The start of the year is hectic; we are juggling parties, holiday shopping, time with family and friends. The last thing we want to do is think about money.

 

But, while it’s tempting to put off financial decisions until the New Year, you might miss the chance to save extra money. An end-of-year checklist gives you the opportunity to make changes and save some serious dough before the clock strikes midnight on December 31.

 

Here is a year-end financial planning checklist. Use these last few weeks to get your finances organised and under control – a great way to close out 2014.

 

1. Look at your spending

 

Ideally, you’ve tracked your spending all year. What were your spending patterns? Did you go over or under in a certain category? What did you actually spend versus what you budgeted for. Do you need to change your expectations? Review your financial goals and consider whether they’ll work for you in the coming year and make the necessary adjustments.

 

If you paid off a loan, look to redirect that money into paying off another debt or adding it to savings or superannuation. Don’t let the money get eaten up by miscellaneous expenses.

 

If you don’t have a budget, start one.

 

2. Get your credit cards in check

 

Check your balances and interest rates. Call for a rate reduction if you think you’re paying too much in interest. Make a large payment if you have extra cash in the bank. If you can’t pay down a chunk of the debt you accumulated this year, create a debt repayment plan that will get it down next year.

 

3. Make an extra mortgage payment

 

Making just one extra mortgage payment each year can cut your loan down by years, saving you thousands in interest.

 

4. Contribute to a retirement account

 

If you haven’t already, make a contribution to your superannuation. Australians aged 50 or older can make up to $A35,000 in voluntary contributions at a lower tax rate if made through salary sacrifice.

 

5. Review insurance plans

 

Look over your health, life, homeowners, renters and car insurance plans. Do you need to adjust your coverage, premiums or add any dependents?

 

Did you get married, have a baby or buy a house? Do you have any changes coming in 2015 that you need to plan for?

 

6. Automate everything

 

The more you can automate, the easier your finances will be in 2015. Automating helps you pay your bills on time and maintain a regular savings plan. This is also a good time to cancel any automatic subscriptions you aren’t using: video and music streaming, magazines, premium subscriptions, etc.

 

7. Rebalance your portfolio

 

Recent stock market fluctuations may have left you unbalanced. Make sure you aren’t too heavily weighted toward one asset class. This will help you remain on track to reach your retirement goals by rebalancing to match your target allocations.

 

If you have losses in any taxable account holdings, you might want to consider tax-loss harvesting to offset any gains or ordinary income. You can also consider tax-gain harvesting to reduce longer-term capital gains tax rates.
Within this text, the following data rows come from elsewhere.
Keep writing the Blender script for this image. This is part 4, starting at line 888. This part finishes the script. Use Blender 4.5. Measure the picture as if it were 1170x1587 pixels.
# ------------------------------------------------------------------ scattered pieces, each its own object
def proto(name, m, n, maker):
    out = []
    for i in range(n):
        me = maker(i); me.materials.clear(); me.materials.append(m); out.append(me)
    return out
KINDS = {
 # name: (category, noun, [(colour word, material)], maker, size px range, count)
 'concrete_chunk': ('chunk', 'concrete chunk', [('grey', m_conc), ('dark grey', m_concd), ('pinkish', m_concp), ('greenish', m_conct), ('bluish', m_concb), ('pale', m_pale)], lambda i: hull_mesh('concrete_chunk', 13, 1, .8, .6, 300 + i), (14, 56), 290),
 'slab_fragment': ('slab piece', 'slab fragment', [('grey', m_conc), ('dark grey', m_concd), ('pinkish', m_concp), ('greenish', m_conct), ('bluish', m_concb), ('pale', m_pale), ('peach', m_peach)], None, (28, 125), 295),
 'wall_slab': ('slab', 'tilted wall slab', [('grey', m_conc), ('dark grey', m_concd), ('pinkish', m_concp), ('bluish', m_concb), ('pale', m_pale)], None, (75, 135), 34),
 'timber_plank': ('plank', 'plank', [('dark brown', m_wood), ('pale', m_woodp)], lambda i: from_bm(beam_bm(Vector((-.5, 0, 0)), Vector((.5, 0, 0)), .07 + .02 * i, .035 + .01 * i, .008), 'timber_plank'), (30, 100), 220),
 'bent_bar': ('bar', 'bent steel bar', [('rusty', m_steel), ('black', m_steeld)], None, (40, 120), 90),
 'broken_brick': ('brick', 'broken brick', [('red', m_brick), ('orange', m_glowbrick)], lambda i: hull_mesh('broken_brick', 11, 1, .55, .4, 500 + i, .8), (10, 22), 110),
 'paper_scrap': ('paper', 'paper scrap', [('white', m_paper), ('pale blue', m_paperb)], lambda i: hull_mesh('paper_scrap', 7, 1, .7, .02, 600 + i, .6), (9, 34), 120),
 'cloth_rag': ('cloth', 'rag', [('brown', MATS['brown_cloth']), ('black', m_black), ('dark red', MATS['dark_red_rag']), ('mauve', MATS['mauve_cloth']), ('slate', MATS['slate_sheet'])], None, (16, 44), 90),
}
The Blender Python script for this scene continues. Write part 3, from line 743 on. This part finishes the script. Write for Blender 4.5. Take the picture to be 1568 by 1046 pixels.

If all this sounds overwhelming, talk to your accountant or a certified financial planner.

 

8. Make a tax-deductible charitable contribution

 

If are going to itemise deductions on your tax return, consider making a charitable contribution to a cause you believe in. The donation must be made to a qualifying organisation and the tax benefit only saves you a fraction of what you donate, but you’ll be supporting a good cause.